The work associated with this case is ongoing as the school year is still in session. However, there have been many notable results which have allowed the schools to: ensure agility despite uncertainty, reduce levels of fear and panic, aid in decision-making, provide useful language for discourse and lay a framework for feasible and best practices. Furthermore, the ongoing work has produced these additional results: The creation of a forum of educational consultants and psychologists who now serve as ambassadors to implement the toolkit across the region’s schools. They conduct the questionnaires to ascertain which scenario the school is experiencing and then work with school principals to execute plans.
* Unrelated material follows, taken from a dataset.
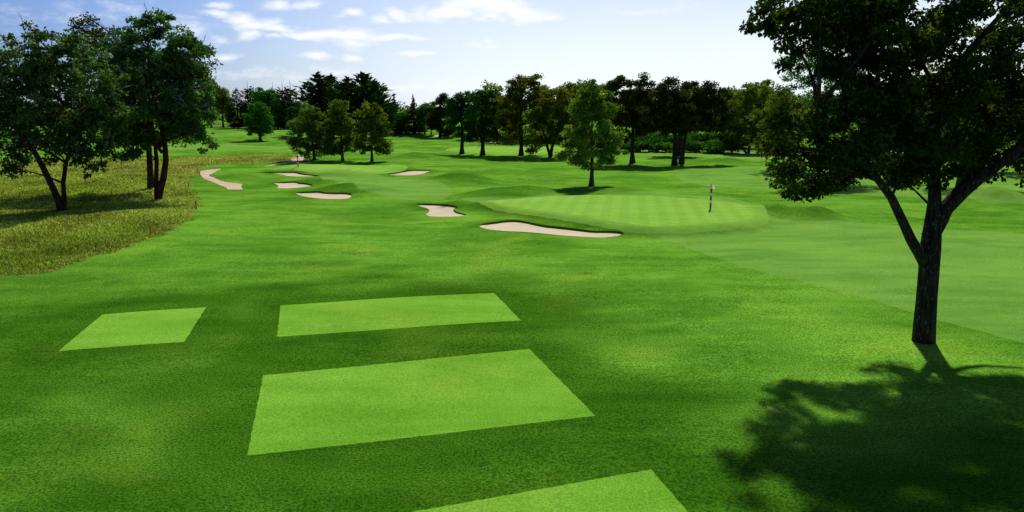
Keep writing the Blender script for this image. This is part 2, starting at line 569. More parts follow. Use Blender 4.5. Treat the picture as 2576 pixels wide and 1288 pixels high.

The deployment of a campaign and associated Zoom lectures for parents to learn how to build their own resilience and support their kids. Schools have received extra guidance and a tailored toolkit to address their specific needs (i.e. students at high risk). A simulation was invented to help principals manage feedback with parents and teachers via Zoom in the case of remote learning.

Outcome

Given the level of uncertainty, we began by mapping the critical unknown variables from the perspective of the schools’ principals. We used various methods for scenario mapping and  testing to understand what possible outcomes could take shape. This helped to identify the most burning concerns so we could work with school leaders to prioritize them. To fully assess the challenge, questions and possibilities, we carried out one-on-one interviews (with principals, parent teacher association [PTA] leads, support team staff), conducted comparative research (in Israel and abroad), facilitated face-to-face workshops with the main stakeholders, and conducted literature review.

Through this approach, we defined two critical variables that would dictate how schools should act, namely: the resilience of its team and its students’ level of willingness and adaptability. To quantify them, we designed a questionnaire with parameters and criteria to be ranked on a scale of 1-10.

To assist practitioners to use the mapping, analyse the situation and follow plans, we created an actionable toolkit that addresses uncertainty, mitigates risks and designs workflows accordingly. Given the three possible scenarios from the Ministry of Education (in-person, remote or hybrid instruction), each potential outcome for the schools (high resilience/high adaptability, low resilience/low adaptability, high resilience/low adaptability, low resilience/high adaptability) was placed in a quadrant along with respective principles and practices to follow.